Unique low-rise project offers high-profile Shanghai location

PUBLISHED : Wednesday, 15 October, 2003, 12:00am
UPDATED : Wednesday, 15 October, 2003, 12:00am
 

Prospective Shanghai commercial tenants: Would you like to buy a five-storey office building on the banks of the Huangpu River for US$19 million?


Then a Shanghai real-estate company has the ideal property for you - it is selling seven such blocks, as single units, on Puming Road, a prime site on the Pudong side, overlooking a garden and a sweeping view of the river and Puxi on the other side.


Fortune Garden - nicknamed the 'Seven Dwarves' - is targeted at corporations that want high-profile headquarters in Shanghai.


Tenants can hold parties on the roof terrace overlooking the river and the purchase brings with it a licence to operate a boat.


The row of low-rise blocks in a forest of skyscraper office and apartment buildings in the Lujiazui financial district makes this an unusual investment.


It is on a prime site close to the Pudong Shangri-La Hotel and with a river view that should not change - unless authorities decide to fill in the Huangpu.


'The office buildings are designed by American Francis Repas and use imported material, from Italy, Germany, France, Britain and the United States,' said Sam Crispin, a property specialist who is a consultant for developer, Shanghai Ke Yi Real Estate Development, a subsidiary of Sinochem.

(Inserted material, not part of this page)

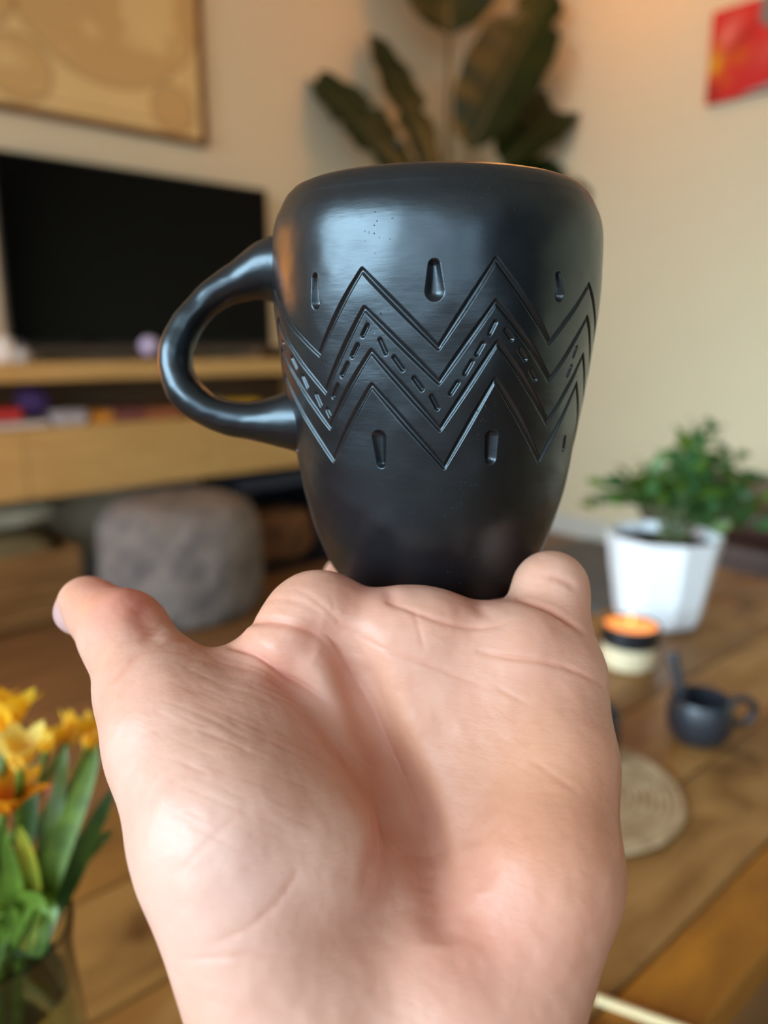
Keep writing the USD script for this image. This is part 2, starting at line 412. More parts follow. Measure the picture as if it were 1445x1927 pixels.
# wrist and forearm
cap((600, 1900, .138), .0170, (640, 2500, .150), .0190)
cap((850, 1900, .138), .0170, (860, 2500, .152), .0190)
cap((640, 2500, .150), .0190, (650, 3050, .190), .0270)
cap((860, 2500, .152), .0190, (870, 3050, .190), .0270)
cA = np.array([c[0] for c in CAPS]); cB = np.array([c[2] for c in CAPS]); rA = np.array([c[1] for c in CAPS]); rB = np.array([c[3] for c in CAPS])
KS = .0019
FINGER_FIRST, FINGER_LAST = 15, 26
def cap_d(p, i):
    ab = cB[i] - cA[i]
    t = np.clip(((p - cA[i]) @ ab) / (ab @ ab), 0, 1).astype(np.float32)
    return np.linalg.norm(p - cA[i] - t[..., None] * ab, axis=-1) - (rA[i] + (rB[i] - rA[i]) * t)
def hand_sdf(p):
    s = np.zeros(p.shape[:-1], np.float32)
    for i in range(len(cA)):
        k = KS
        s += np.exp(np.clip(-cap_d(p, i) / k, -60, 60))
    return -KS * np.log(np.maximum(s, 1e-30))
H = .0007
lo = np.array([-.098, -.335, .095]); hi = np.array([.075, .0, .285])
def surface_nets(lo, hi, h, f):
    n = np.ceil((hi - lo) / h).astype(int)
    n = (n + 3) // 4 * 4
    from scipy.ndimage import zoom
    ax = [lo[k] + np.arange(n[k]) * h for k in range(3)]
    cx = [lo[k] + np.arange(n[k] // 4 + 1) * h * 4 for k in range(3)]
    cg = np.stack(np.meshgrid(*cx, indexing='ij'), -1).astype(np.float32)
    cd = f(cg)
    near = np.abs(cd) < h * 4 * 1.8 + .0022
    blk = np.zeros(tuple(np.array(cd.shape) - 1), bool)
    for a, b, c in np.ndindex(2, 2, 2):
        blk |= near[a:a + blk.shape[0], b:b + blk.shape[1], c:c + blk.shape[2]]
    sign0 = np.where(cd[:-1, :-1, :-1] > 0, 1.0, -1.0).astype(np.float32)
    D = np.repeat(np.repeat(np.repeat(sign0, 4, 0), 4, 1), 4, 2)
    mask = np.repeat(np.repeat(np.repeat(blk, 4, 0), 4, 1), 4, 2)
    idx = np.argwhere(mask)
    for s in range(0, len(idx), 400000):
        e = idx[s:s + 400000]
        D[e[:, 0], e[:, 1], e[:, 2]] = f((lo + e * h).astype(np.float32))
    neg = D < 0
    S = tuple(np.array(D.shape) - 1)
    cnt = np.zeros(S, np.int8)
    for a, b, c in np.ndindex(2, 2, 2):
        cnt += neg[a:a + S[0], b:b + S[1], c:c + S[2]]
    act = np.argwhere((cnt > 0) & (cnt < 8))
    num = np.full(S, -1, np.int32); num[tuple(act.T)] = np.arange(len(act))
    acc, w = np.zeros((len(act), 3)), np.zeros(len(act))
    corners = list(np.ndindex(2, 2, 2))
    for ca in corners:
        for k in range(3):
            if ca[k]: continue
            cb = list(ca); cb[k] = 1
            da = D[tuple((act + ca).T)]; db = D[tuple((act + cb).T)]
            cr = (da < 0) != (db < 0)
            t = np.where(cr, da / np.where(cr, da - db, 1), 0)
            p = np.tile(np.array(ca, float), (len(act), 1)); p[:, k] = t
            acc[cr] += p[cr]; w[cr] += 1
    verts = lo + (act + acc / w[:, None]) * h
    faces = []
    for k in range(3):
        u, v = (k + 1) % 3, (k + 2) % 3
        sl0 = [slice(None)] * 3; sl1 = [slice(None)] * 3
        sl0[k] = slice(0, -1); sl1[k] = slice(1, None)
        cr = np.argwhere(neg[tuple(sl0)] != neg[tuple(sl1)])
        ok = (cr[:, u] > 0) & (cr[:, v] > 0) & (cr[:, u] < S[u]) & (cr[:, v] < S[v])
        cr = cr[ok]
        eu, ev = np.eye(3, dtype=int)[u], np.eye(3, dtype=int)[v]
        a, b, c, d = (num[tuple((cr - o).T)] for o in (0 * eu, eu, eu + ev, ev))
        fl = neg[tuple(cr.T)]
        quad = np.stack([a, b, c, d], 1)
        quad[~fl] = quad[~fl][:, ::-1]
        faces.append(quad)
    q = np.vstack(faces)
    q = q[(q >= 0).all(1)]
    return verts, np.vstack([q[:, [0, 1, 2]], q[:, [0, 2, 3]]])
hv, hf = surface_nets(lo, hi, H, hand_sdf)
hm = trimesh.Trimesh(hv, hf, process=False)
if hm.volume < 0: hf = hf[:, ::-1]
import scipy.sparse as sp
def adjacency(n, f):
    e = np.vstack([f[:, [0, 1]], f[:, [1, 2]], f[:, [2, 0]]]); e = np.vstack([e, e[:, ::-1]])
    A = sp.coo_matrix((np.ones(len(e)), (e[:, 0], e[:, 1])), (n, n)).tocsr(); A.data[:] = 1
    return sp.diags(1 / np.maximum(np.asarray(A.sum(1)).ravel(), 1)) @ A
ADJ = adjacency(len(hv), hf)
for _ in range(6): hv = hv + .5 * (ADJ @ hv - hv)
def normals(v, f):
    n = np.zeros_like(v); fn = np.cross(v[f[:, 1]] - v[f[:, 0]], v[f[:, 2]] - v[f[:, 0]])
    for k in range(3): np.add.at(n, f[:, k], fn)
    return n / np.maximum(np.linalg.norm(n, axis=1, keepdims=True), 1e-12)
# creases of the palm: polylines over the palm, (points, half width, depth) in pixels of the photograph at the palm's distance
CREASES = [
    ([(600, 1190), (640, 1215), (665, 1265), (692, 1325), (718, 1392), (760, 1480), (798, 1580), (822, 1690), (830, 1780)], 40, .0058),
    ([(600, 1190), (640, 1215), (665, 1265), (692, 1325), (718, 1392), (760, 1480), (798, 1580), (815, 1650)], 6, .0005),
    ([(409, 1206), (448, 1182), (520, 1172), (575, 1186), (625, 1222)], 8, .0007),
    ([(412, 1208), (450, 1220), (496, 1244), (549, 1278), (617, 1327), (690, 1400)], 26, .0012),
    ([(409, 1207), (450, 1219), (496, 1243), (549, 1277), (617, 1326)], 6, .0007),
    ([(560, 1110), (620, 1150), (690, 1205), (790, 1245), (880, 1280), (960, 1310)], 5, .00022),
    ([(900, 1225), (960, 1238), (1040, 1250), (1110, 1275), (1155, 1305)], 5, .00040),
    ([(730, 1130), (800, 1160), (860, 1178), (930, 1180), (975, 1165)], 5, .00035),
    ([(470, 1140), (540, 1130), (600, 1150), (650, 1190)], 6, .00012),
    ([(225, 1275), (290, 1220), (370, 1205), (405, 1212)], 8, .00035),
    ([(255, 1140), (278, 1180), (300, 1215)], 26, .0010),
    ([(690, 1380), (722, 1460), (730, 1530), (712, 1610), (690, 1700)], 24, .0013),
    ([(880, 1560), (905, 1620), (915, 1680)], 24, .0005),
    ([(560, 1640), (520, 1700), (460, 1750), (380, 1780)], 7, .00025),
    ([(340, 1805), (440, 1800), (560, 1790)], 6, .0002),
    ([(340, 1640), (420, 1560), (470, 1520)], 7, .00015),
    ([(975, 1130), (1010, 1142), (1060, 1165), (1105, 1200)], 6, .0008),
    ([(712, 1088), (735, 1120), (742, 1150)], 16, .0006),
    ([(880, 1108), (900, 1135), (905, 1165)], 16, .0006),
    ([(1030, 1085), (1060, 1092), (1090, 1110)], 8, .0004),
    ([(660, 1180), (700, 1290), (730, 1380)], 6, .00015),
    ([(620, 1120), (650, 1200)], 5, .00008), ([(780, 1150), (800, 1230)], 5, .00015), ([(930, 1290), (1000, 1330)], 5, .00015),
    ([(1000, 1430), (1100, 1500)], 6, .00012),
]
lrng = np.random.default_rng(17)
for k in range(64):                                   # the fine parallel lines over the thumb ball
    x0, y0 = lrng.uniform(280, 520), lrng.uniform(1235, 1560)
    L_ = lrng.uniform(50, 150); sl = lrng.uniform(.38, .52)
    CREASES.append(([(x0, y0), (x0 + L_ * .5, y0 + L_ * .5 * sl + lrng.uniform(-5, 5)), (x0 + L_, y0 + L_ * sl)], 3.0, .00005))
def polyline_d(x, y, L):
    """distance to the line and how far along it, from 0 to 1"""
    d = np.full(x.shape, 1e9); u = np.zeros(x.shape); n = len(L) - 1
    for k, ((ax_, ay), (bx, by)) in enumerate(zip(L[:-1], L[1:])):
        dx, dy = bx - ax_, by - ay
        t = np.clip(((x - ax_) * dx + (y - ay) * dy) / (dx * dx + dy * dy), 0, 1)
        e = np.hypot(x - ax_ - t * dx, y - ay - t * dy)
        u = np.where(e < d, (k + t) / n, u); d = np.minimum(d, e)
    return d, u
def smooth_line(L):
    return [tuple(p) for p in spline(np.array(L, float), 6 * len(L))] if len(L) > 2 else L
def refine(v, f, sel):
    """splits the chosen faces into four, and their neighbours so that no gap opens"""
    e = np.stack([f[:, [0, 1]], f[:, [1, 2]], f[:, [2, 0]]], 1)
    e.sort(axis=2)
    key = e[..., 0].astype(np.int64) * len(v) + e[..., 1]
    split = np.unique(key[sel])
    at = np.searchsorted(split, key); at = np.minimum(at, len(split) - 1)
    has = split[at] == key
    mid = np.where(has, at + len(v), -1)
    nv = np.vstack([v, .5 * (v[split // len(v)] + v[split % len(v)])])
    out = [f[has.sum(1) == 0]]
    k = has.sum(1)
    g, m = f[k == 3], mid[k == 3]
    out += [np.stack(c, 1) for c in ((g[:, 0], m[:, 0], m[:, 2]), (m[:, 0], g[:, 1], m[:, 1]), (m[:, 2], m[:, 1], g[:, 2]), (m[:, 0], m[:, 1], m[:, 2]))]
    for r in range(3):
        o = [(r + i) % 3 for i in range(3)]
        w = (k == 1) & has[:, r]
        g, m = f[w][:, o], mid[w][:, o]
        out += [np.stack((g[:, 0], m[:, 0], g[:, 2]), 1), np.stack((m[:, 0], g[:, 1], g[:, 2]), 1)]
        w = (k == 2) & ~has[:, r]
        g, m = f[w][:, o], mid[w][:, o]
        out += [np.stack((g[:, 2], m[:, 2], m[:, 1]), 1), np.stack((g[:, 0], g[:, 1], m[:, 1]), 1), np.stack((g[:, 0], m[:, 1], m[:, 2]), 1)]
    return nv, np.vstack(out)
for _ in range(1):
    fn = normals(hv, hf)
    face_on = -(fn * hv / np.linalg.norm(hv, axis=1, keepdims=True)).sum(1)
    pick = (face_on > 0.05) & (hv[:, 2] < .215) & (hv[:, 1] / hv[:, 2] > -.75)
    hv, hf = refine(hv, hf, pick[hf].any(1))
    ADJ = adjacency(len(hv), hf)
    for _k in range(2): hv = hv + .5 * (ADJ @ hv - hv)
hn = normals(hv, hf)
px, py = 722.5 + F * hv[:, 0] / hv[:, 2], 963.5 - F * hv[:, 1] / hv[:, 2]
view = hv / np.linalg.norm(hv, axis=1, keepdims=True)
facing = np.clip(-(hn * view).sum(1) * 3, 0, 1) * (hv[:, 2] < .21)
dsp = np.zeros(len(hv)); red = np.zeros(len(hv))
for L, w, dpt in CREASES:
    d, u = polyline_d(px, py, smooth_line(L))
    g = np.exp(-(d / w) ** 2) * np.clip(np.minimum(u + .12, 1.0 - u) / .30, 0, 1)
    dsp -= dpt * g; red += g * min(1.0, dpt / .0010) * (.8 if w < 12 else .25)
# soft bulges of the pads between the creases
for (x, y, w, h) in [(508, 1222, 50, .0030), (590, 1110, 80, .0006), (1010, 1190, 80, .0008), (840, 1130, 50, .0006), (1030, 1500, 150, .0003), (400, 1500, 150, .0005), (740, 1760, 60, .0004), (300, 1260, 60, .0006), (240, 1120, 50, .0010)]:
    dsp += h * np.exp(-((px - x) ** 2 + (py - y) ** 2) / w ** 2)
dsp += (meshkit.fbm(hv * 160, 3, 4) - .5) * .0007
hv = hv + hn * (dsp * np.where(dsp != 0, 1, 0) * (0.15 + .85 * facing))[:, None]
for _ in range(2): hv = hv + .4 * (ADJ @ hv - hv)
to_world = lambda p: EYE + p[:, :1] * RIGHT + p[:, 1:2] * AUP + p[:, 2:] * AX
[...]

'They are the first buildings in Shanghai to have a double-skin curtain wall, which will cut your energy costs 40 per cent.


'Each of the seven units has 5,000 square metres, with one underground floor and four above.


'Since it is a low-rise, tenants can use 85 per cent of the space.


'A year ago, the price was less than US$3,000 per square metre and now is $3,800. It is the top of the Shanghai market. The price could reach $4,000 by the time they are completed in May next year,' Mr Crispin said.


Wu Wei, assistant to the president of Shanghai Ke Yi, said buyers had made preliminary offers for all seven blocks but contracts had not been signed.


'They include domestic and foreign companies. Others can still come to buy,' Mr Wu said.


The underground floor includes car parks, a conference centre and canteens.


The front garden has a small lighthouse that is being used as a sales office but is likely to become a restaurant or exhibition centre.


Mr Crispin said clients of the blocks could use Italian-made curtains between the two walls to display their company logos that could be lit up at night.